Mas, no mosteiro, eles havia alcançado um extraordinário “sentimento comum”, e justamente essa vida comum – como escreveu Enzo Bianchi no prefácio de um texto publicado em Bose no 10º aniversário da morte, Più forti dell’odio – afiou a sua contemplação, levou-os à autêntica contemplação cristã: “Ver as pessoas – cada pessoa, até mesmo o inimigo – e as coisas – todas as coisas, até mesmo a morte violenta – com os olhos de Deus”.
“Eu poderei, se Deus quiser, imergir o meu olhar no do Pai, para contemplar com Ele os Seus filhos do Islã assim como Ele os vê, totalmente iluminados pela glória de Cristo, frutos da Sua paixão, investidos com o dom do Espírito, cuja alegria secreta será sempre estabelecer a comunhão e restabelecer a semelhança, brincando com as diferenças”, continua o irmão Christian.
“Quantos são os caminhos que levam a Deus”, perguntou-se o então cardeal Ratzinger no livro Sal da Terra: “Tantos quantos são os homens sobre a terra”, todos em busca daquele “Deus desconhecido” de que fala São Paulo na ágora de Atenas.
“E também a ti, amigo do último minuto, que não terás sabido o que fazias”, conclui o prior, depois de ter dado graças a Deus, aos amigos e aos familiares, aludindo à única Jerusalém celeste. “Sim, por ti também eu quero este obrigado e este ‘a-Deus’ por ti previsto.
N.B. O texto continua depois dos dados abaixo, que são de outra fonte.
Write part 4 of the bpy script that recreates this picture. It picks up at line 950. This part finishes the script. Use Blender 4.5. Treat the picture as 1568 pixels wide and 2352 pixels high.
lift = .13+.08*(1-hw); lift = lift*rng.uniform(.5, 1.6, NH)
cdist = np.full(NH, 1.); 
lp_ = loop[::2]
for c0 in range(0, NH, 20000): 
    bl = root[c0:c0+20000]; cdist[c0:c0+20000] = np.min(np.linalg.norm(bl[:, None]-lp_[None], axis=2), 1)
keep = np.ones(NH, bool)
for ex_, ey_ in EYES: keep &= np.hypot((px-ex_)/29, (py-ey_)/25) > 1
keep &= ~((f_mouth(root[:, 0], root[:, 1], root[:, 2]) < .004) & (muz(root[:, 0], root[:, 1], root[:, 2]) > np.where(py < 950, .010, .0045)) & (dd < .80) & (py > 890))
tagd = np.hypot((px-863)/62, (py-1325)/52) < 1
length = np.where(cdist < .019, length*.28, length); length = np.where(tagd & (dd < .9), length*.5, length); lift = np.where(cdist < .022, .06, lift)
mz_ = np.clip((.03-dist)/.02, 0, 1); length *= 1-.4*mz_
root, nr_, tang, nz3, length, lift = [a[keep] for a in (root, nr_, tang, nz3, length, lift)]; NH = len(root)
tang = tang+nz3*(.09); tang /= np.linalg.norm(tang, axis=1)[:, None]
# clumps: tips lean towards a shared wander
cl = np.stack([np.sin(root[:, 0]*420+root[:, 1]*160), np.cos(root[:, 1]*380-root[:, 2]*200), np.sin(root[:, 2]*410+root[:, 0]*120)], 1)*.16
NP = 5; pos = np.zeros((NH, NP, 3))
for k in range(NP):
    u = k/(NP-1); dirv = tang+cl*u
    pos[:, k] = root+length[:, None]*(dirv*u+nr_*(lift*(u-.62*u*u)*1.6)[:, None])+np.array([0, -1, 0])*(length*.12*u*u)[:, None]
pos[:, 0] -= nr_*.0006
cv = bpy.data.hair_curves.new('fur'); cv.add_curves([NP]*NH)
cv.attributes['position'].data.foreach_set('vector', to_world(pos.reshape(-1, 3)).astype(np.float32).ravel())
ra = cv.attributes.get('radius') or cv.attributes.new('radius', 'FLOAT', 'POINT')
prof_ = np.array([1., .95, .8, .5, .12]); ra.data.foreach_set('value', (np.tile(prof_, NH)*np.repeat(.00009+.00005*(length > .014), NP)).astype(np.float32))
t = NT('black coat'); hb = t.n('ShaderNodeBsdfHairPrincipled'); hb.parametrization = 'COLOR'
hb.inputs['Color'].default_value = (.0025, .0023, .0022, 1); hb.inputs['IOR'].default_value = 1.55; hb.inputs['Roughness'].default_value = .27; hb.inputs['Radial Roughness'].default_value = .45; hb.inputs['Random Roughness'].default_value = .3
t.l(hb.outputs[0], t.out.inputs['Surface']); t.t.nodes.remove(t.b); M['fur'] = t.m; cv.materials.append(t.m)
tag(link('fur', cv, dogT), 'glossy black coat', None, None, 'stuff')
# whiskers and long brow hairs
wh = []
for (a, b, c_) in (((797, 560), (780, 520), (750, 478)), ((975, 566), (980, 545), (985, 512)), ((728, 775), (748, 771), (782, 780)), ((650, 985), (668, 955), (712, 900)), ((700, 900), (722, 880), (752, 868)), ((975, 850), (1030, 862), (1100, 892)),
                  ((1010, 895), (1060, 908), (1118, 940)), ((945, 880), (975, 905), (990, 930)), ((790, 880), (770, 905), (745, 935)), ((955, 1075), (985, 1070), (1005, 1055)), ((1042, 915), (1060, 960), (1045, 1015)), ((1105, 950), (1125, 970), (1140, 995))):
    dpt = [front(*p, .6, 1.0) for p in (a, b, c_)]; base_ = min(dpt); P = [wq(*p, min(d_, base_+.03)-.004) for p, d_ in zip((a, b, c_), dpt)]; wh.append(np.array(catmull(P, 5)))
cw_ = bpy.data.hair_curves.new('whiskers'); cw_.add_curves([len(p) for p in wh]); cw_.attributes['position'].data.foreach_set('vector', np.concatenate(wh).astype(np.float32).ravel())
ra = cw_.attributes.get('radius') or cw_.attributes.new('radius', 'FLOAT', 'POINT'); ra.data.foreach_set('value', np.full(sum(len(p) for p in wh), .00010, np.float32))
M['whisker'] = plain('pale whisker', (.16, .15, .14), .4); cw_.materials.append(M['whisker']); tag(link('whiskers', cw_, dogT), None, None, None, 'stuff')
E que possamos nos reencontrar, bons ladrões, no Paraíso, se Deus quiser, nosso Pai, de ambos. Amém! Insha’Allah“.
São nada menos do que 19 os religiosos mortos na Argélia entre 1994 e 1996 (no dia 1º de agosto do mesmo ano, o bispo de Oran, o dominicano Pierre Claverie também foi morto), tanto que em 2013 o monge trapista francês Thomas Georgeon foi nomeado postulador da sua causa de beatificação em andamento.
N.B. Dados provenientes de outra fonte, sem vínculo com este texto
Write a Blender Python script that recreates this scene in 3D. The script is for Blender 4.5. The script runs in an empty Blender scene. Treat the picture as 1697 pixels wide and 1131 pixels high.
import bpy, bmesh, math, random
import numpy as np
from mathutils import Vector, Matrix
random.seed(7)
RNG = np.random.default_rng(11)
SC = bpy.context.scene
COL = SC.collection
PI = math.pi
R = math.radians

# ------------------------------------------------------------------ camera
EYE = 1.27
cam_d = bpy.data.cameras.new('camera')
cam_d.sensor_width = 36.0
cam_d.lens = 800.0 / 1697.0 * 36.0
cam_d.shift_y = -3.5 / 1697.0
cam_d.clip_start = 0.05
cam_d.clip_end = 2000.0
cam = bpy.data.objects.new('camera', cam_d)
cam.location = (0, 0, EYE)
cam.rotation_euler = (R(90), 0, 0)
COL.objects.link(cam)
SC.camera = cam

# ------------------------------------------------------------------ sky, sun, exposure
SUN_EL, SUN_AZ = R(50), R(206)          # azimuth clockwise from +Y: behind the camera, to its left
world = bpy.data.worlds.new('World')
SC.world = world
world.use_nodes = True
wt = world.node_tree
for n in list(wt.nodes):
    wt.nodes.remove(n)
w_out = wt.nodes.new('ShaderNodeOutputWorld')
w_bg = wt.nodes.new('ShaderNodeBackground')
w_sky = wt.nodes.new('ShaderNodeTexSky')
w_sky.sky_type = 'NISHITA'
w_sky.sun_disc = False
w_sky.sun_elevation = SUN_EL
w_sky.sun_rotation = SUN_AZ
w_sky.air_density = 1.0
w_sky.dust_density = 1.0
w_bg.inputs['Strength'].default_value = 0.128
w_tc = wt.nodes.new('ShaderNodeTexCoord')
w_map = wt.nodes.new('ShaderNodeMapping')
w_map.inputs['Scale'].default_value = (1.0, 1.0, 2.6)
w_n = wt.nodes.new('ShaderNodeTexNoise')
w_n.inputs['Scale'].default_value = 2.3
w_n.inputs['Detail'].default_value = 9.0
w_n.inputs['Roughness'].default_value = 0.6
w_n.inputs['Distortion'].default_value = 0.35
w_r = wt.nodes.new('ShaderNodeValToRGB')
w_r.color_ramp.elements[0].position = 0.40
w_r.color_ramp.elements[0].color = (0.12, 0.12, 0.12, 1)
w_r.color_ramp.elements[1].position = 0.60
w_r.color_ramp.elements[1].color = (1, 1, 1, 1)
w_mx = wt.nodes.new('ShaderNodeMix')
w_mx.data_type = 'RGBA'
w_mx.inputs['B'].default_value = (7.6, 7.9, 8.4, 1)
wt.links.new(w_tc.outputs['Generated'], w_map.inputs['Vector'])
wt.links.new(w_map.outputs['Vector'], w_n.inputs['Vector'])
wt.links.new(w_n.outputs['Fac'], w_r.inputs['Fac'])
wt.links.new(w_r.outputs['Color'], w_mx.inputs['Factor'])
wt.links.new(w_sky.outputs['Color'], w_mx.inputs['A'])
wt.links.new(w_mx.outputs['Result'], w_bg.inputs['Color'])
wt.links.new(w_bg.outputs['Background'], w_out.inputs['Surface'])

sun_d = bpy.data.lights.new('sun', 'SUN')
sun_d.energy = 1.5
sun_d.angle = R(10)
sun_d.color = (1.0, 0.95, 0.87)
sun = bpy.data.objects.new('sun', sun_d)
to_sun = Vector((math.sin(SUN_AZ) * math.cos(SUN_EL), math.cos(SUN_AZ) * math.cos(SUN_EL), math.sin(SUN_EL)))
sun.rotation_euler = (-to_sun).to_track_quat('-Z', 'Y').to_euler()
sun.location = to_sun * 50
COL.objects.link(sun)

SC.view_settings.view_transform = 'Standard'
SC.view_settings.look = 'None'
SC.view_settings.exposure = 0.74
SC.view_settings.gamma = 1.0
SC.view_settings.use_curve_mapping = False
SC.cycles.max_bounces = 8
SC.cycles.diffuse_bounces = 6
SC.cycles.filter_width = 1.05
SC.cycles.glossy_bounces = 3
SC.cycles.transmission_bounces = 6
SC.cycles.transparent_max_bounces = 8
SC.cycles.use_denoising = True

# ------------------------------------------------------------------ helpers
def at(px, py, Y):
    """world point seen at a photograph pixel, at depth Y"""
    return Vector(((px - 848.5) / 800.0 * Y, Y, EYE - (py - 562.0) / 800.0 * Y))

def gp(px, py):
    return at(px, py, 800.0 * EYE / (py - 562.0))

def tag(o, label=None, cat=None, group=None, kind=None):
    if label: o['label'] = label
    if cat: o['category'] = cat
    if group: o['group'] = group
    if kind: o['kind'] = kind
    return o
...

“Um sinal na montanha” é o lema do mosteiro, que, enquanto isso, voltou à vida, ainda no Atlas, mas em Midelt, no Marrocos: uma pequena comunidade dedicada a Maria de Notre-Dame, onde vive o último sobrevivente de Tibhirine(que, na língua local, significa “jardim”), Jean-Pierre Schumacher, com mais de 90 anos de idade.